• [Written request]
Pictures stay out of this copy; please retype only the lines from the start of the records through the line with "sc.camera = camo".

• [Supplied data]

------------

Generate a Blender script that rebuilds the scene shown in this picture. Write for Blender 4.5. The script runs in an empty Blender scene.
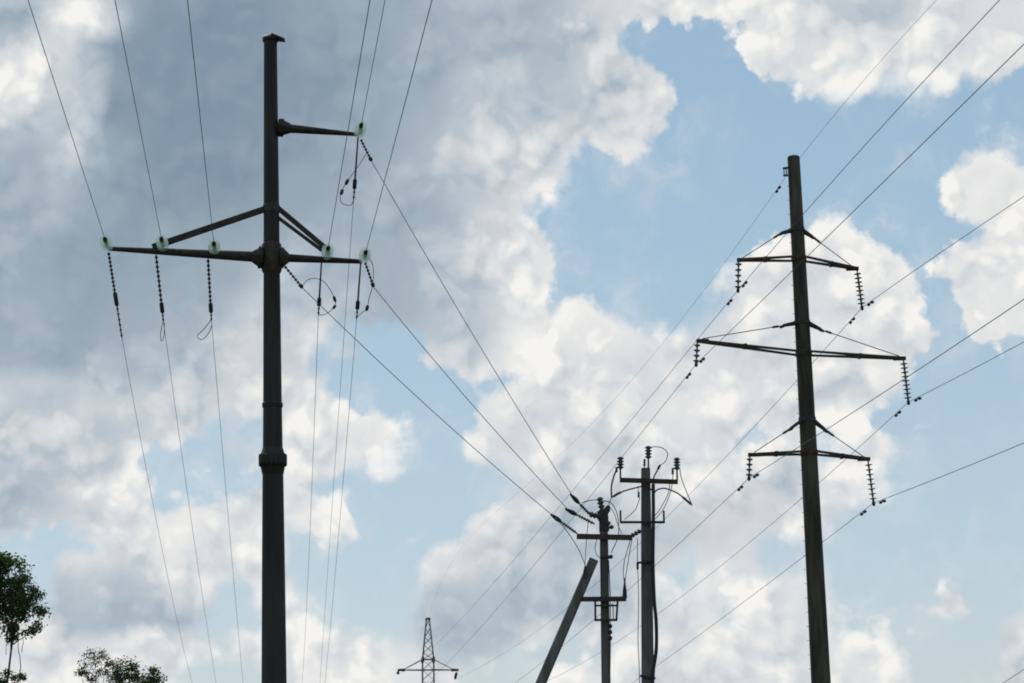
import bpy, bmesh, math, random
import numpy as np
from mathutils import Vector, Matrix

# ------------------------------------------------------------------ camera, sun, sky, exposure
sc = bpy.context.scene
col = sc.collection
W, H, F = 1024, 683, 2000.0
PITCH, ROLL = math.radians(12.35), 0.021
EYE = Vector((0, 0, 1.6))
Rc = Matrix.Rotation(math.pi / 2 + PITCH, 3, 'X') @ Matrix.Rotation(-ROLL, 3, 'Z')
cam = bpy.data.cameras.new('camera')
cam.sensor_width = 36.0
cam.lens = 36.0 * F / W
cam.clip_start, cam.clip_end = 0.1, 20000
camo = bpy.data.objects.new('camera', cam)
camo.matrix_world = Matrix.Translation(EYE) @ Rc.to_4x4()
col.objects.link(camo)
sc.camera = camo

SUN_EL, SUN_AZ = math.radians(52), math.radians(-28)      # ahead of the camera, up to the left
SUN_DIR = Vector((math.sin(SUN_AZ) * math.cos(SUN_EL), math.cos(SUN_AZ) * math.cos(SUN_EL), math.sin(SUN_EL)))
sl = bpy.data.lights.new('sun', 'SUN')
sl.energy, sl.angle, sl.color = 2.0, math.radians(0.5), (1.0, 0.95, 0.88)
so = bpy.data.objects.new('sun', sl)
so.rotation_euler = SUN_DIR.to_track_quat('Z', 'Y').to_euler()
col.objects.link(so)

sc.view_settings.view_transform = 'Standard'
sc.view_settings.look = 'None'
sc.view_settings.gamma = 1.0
sc.view_settings.use_curve_mapping = False
sc.view_settings.exposure = 0.0
sc.cycles.filter_width = 1.9
sc.cycles.max_bounces = 6


def lin(c):
    return tuple(((v / 255) / 12.92 if v <= 10 else ((v / 255 + 0.055) / 1.055) ** 2.4) for v in c)


def ray(x, y):
    return Rc @ Vector(((x - W / 2) / F, -(y - H / 2) / F, -1.0))


def at(x, y, Y):
    """the point of the place at depth Y (metres north of the camera) seen in the direction x, y of the photograph"""
    d = ray(x, y)
    return EYE + d * (Y / d.y)


def to_px(p):
    v = Rc.transposed() @ (Vector(p) - EYE)
    return (W / 2 + F * v.x / -v.z, H / 2 - F * v.y / -v.z)


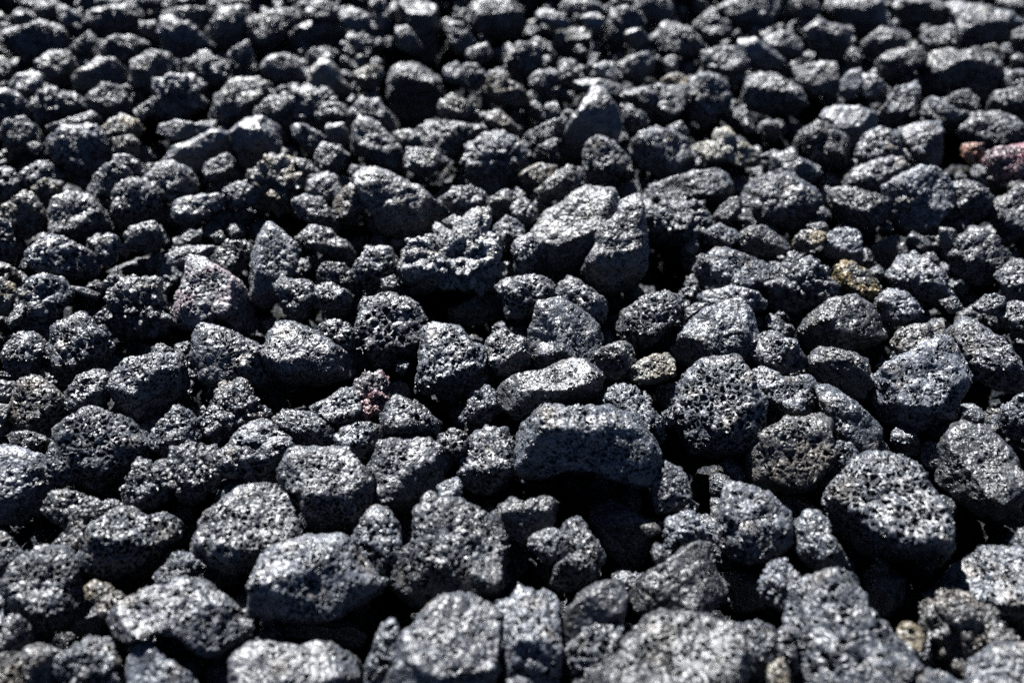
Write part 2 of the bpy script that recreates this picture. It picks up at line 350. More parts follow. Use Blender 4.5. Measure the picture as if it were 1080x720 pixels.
68,42 74,38 84,38 92,42 100,48 106,56 104,64 96,68 88,72 80,66 72,56|0 c lb|crumbling greenish-grey rock
84,80 88,64 96,58 104,56 114,58 114,84 84,86|-.3 f g .7|blurred smooth pale corner rock
102,20 106,14 112,12 112,22|-.3 f l
70,70 74,67 80,69 82,75 72,77|-.2 p l
46,30 56,28 63,32 62,42 54,50 48,44 46,38|1 s d|blue-black rock at the bottom of a gap
12,66 16,62 18,68 20,78 12,78|-.2 p y
"""
SUN_AZ, SUN_EL, SUN_E, SKY, EXPO = -22.0, 46.0, 5.0, 0.05, 2.42
FOCUS, FSTOP = 0.39, 5.0
import bpy, math, numpy as np
from mathutils import Vector, Matrix

rng = np.random.default_rng(11)
# ------------------------------------------------------------------ camera
PITCH = math.radians(45.0)
HFOV = math.radians(64.0)
DIST = 0.41                                   # metres from the lens to the pile at the middle of the view
CAM = np.array([0.0, -DIST * math.cos(PITCH), DIST * math.sin(PITCH)])
R_ = np.array([1.0, 0, 0])
F_ = np.array([0, math.cos(PITCH), -math.sin(PITCH)])
U_ = np.array([0, math.sin(PITCH), math.cos(PITCH)])
TW = math.tan(HFOV / 2)
W, H = 1080.0, 720.0

def ray(px, py):
    return F_ + R_ * ((px - W / 2) / (W / 2) * TW) + U_ * ((H / 2 - py) / (W / 2) * TW)

def project(p):
    d = p - CAM
    z = d @ F_
    return W / 2 + (d @ R_) / z / TW * W / 2, H / 2 - (d @ U_) / z / TW * W / 2, z

# ------------------------------------------------------------------ noise
def _hash(i, seed):
    i = i.astype(np.int64)
    h = (i[..., 0] * 73856093) ^ (i[..., 1] * 19349663) ^ (i[..., 2] * 83492791) ^ (seed * 2654435761)
    h = (h ^ (h >> 13)) * 1274126177
    h = (h ^ (h >> 16)) & 0xFFFFFF
    return h / float(0xFFFFFF) * 2 - 1

def vnoise(p, seed=0):
    i = np.floor(p); f = p - i; f = f * f * (3 - 2 * f)
    r = 0
    for dx in (0, 1):
        for dy in (0, 1):
            for dz in (0, 1):
                w = (f[:, 0] if dx else 1 - f[:, 0]) * (f[:, 1] if dy else 1 - f[:, 1]) * (f[:, 2] if dz else 1 - f[:, 2])
                r = r + w * _hash(i + np.array([dx, dy, dz]), seed)
    return r

def fbm(p, octs, seed=0):
    a, s, r = 1.0, 1.0, 0
    for k in range(octs):
        r = r + a * vnoise(p * s + 17.3 * k, seed + k)
        a *= 0.55; s *= 2.03
    return r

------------

• [Exercise result]
Generate a Blender script that rebuilds the scene shown in this picture. Write for Blender 4.5. The script runs in an empty Blender scene.
import bpy, bmesh, math, random
import numpy as np
from mathutils import Vector, Matrix

# ------------------------------------------------------------------ camera, sun, sky, exposure
sc = bpy.context.scene
col = sc.collection
W, H, F = 1024, 683, 2000.0
PITCH, ROLL = math.radians(12.35), 0.021
EYE = Vector((0, 0, 1.6))
Rc = Matrix.Rotation(math.pi / 2 + PITCH, 3, 'X') @ Matrix.Rotation(-ROLL, 3, 'Z')
cam = bpy.data.cameras.new('camera')
cam.sensor_width = 36.0
cam.lens = 36.0 * F / W
cam.clip_start, cam.clip_end = 0.1, 20000
camo = bpy.data.objects.new('camera', cam)
camo.matrix_world = Matrix.Translation(EYE) @ Rc.to_4x4()
col.objects.link(camo)
sc.camera = camo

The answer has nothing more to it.